Sobre o BBB e os dois lados da telinha
24 de janeiro de 2016

Todo janeiro é a mesma coisa: como tragédias que se abatem sobre nós, sabemos que vamos ter tempestades, enchentes e Big Brother Brasil.

Difícil saber o que é pior: ter sua vida boiando na sala de casa ou saber que mais uma vez começa o desfile de pessoas que nada têm a dizer sendo acompanhadas por pessoas que nada têm a pensar.

E são justamente esses que me intrigam. Muita gente já se manifestou acerca do BBB apontando os mais diversos absurdos que envolvem o programa. Já lembraram com muita propriedade o fato de um repórter de altíssimo nível como Pedro Bial (sua cobertura da queda do Muro de Berlim há quase 30 anos foi histórica) se sujeitar ao papel que assume no programa e as barbaridades que fala; já lembraram a distorção histórica que é chamar os participantes de "brothers" e "sisters" (caso queira saber a origem da expressão "Big Brother", leia o brilhante "1984", obra-prima de George Orwell escrita há quase 70 e incrivelmente atual até hoje); já comentaram as "provas" a que são submetidos os participantes e que ficam em algum lugar na linha muito tênue que existe entre o "patético" e o "constrangedor".

O que me intriga de verdade é o fato de esse tipo de programa ter audiência. Veja, não sou daqueles radicais que prega que televisão tem que ser essencialmente disseminadora de cultura. Sim, isso é importantíssimo, mas nada impede que ela seja um simples instrumento de lazer - eu mesmo, das poucas horas que passo diante de uma TV, boa parte é sintonizado no futebol, que adoro. Mas o que impressiona no caso em questão é acompanhar gente desconhecida, sem nada de importante ou útil a dizer e fazendo nada. E certamente dá audiência, já que ocupa parte do horário nobre da principal emissora do país e tem entre seus anunciantes algumas das mais poderosas empresas instaladas por aqui, como Ambev e Fiat, para ficarmos apenas em duas.
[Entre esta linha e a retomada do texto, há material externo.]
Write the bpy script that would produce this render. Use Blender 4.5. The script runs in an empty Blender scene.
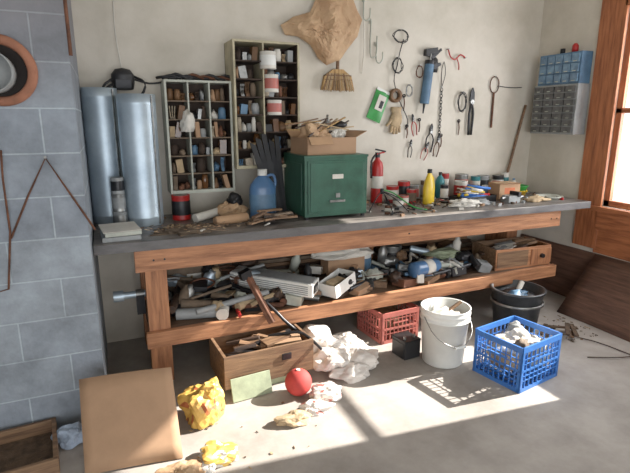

De acordo com a psicóloga Márcia Maranhão, isso não é novidade: "Na verdade, isso sempre existiu como instrumento de manipulação de massas tipo 'pão e circo', só muda a forma como é feito." Segundo ela, o que mantém o povo ligado no programa são duas coisas: "A identificação, justamente pelos participantes serem pessoas comuns, como qualquer um, e que ficam expostas todo o tempo a situações desafiadoras; e a projeção, já que as situações e as emoções que vivem fazem com que o telespectador imagine como agiria se estivesse no lugar deles. É a realização através do outro, uma forma de alterar uma rotina pouco interessante e massacrante e sair da realidade cotidiana."

E é aí que chegamos ao ponto - na verdade, Márcia é que chega. Deixando de lado a linguagem técnica e acadêmica da psicóloga e falando de forma direta, o fato é que a maior parte das pessoas vive uma vidinha de merda e precisa de válvulas de escape como tentativa de purgar suas frustrações e sua falta de perspectiva, ambas muitas vezes geradas por elas próprias.

Nesse contexto, o BBB é o menor dos problemas. A verdade é que estamos diante de uma sociedade que, em sua maioria, prefere viver uma vida acomodada, mesmo com tantos recursos ao alcance da mão - graças à internet, você consegue aprender um idioma, ouvir música de alta qualidade, assistir a um filme de arte, aprender um instrumento musical e incontáveis outras coisas sem sair de casa e sem gastar um centavo. Pouquíssimos se dispõem a fazer isso. A grande maioria prefere manter seu emprego, reclamar do chefe e sonhar com a aposentadoria para fazer rigorosamente nada e ficar, como diria Raul Seixas na sensacional "Ouro de Tolo", "esperando a morte chegar".

Já cheguei a falar que o BBB deveria ser censurado - era uma provocação, claro, já que sempre defendi e defenderei a liberdade de expressão, por mais desimportante seja o que se tenha a expressar. Pior, na presente reflexão acabamos descobrindo que o programa em si é o menor dos problemas. O mais grave não está na tela da TV, mas diante dela. E a conclusão, enfim, não pode ser outra: o Big Brother Brasil e seu público se merecem.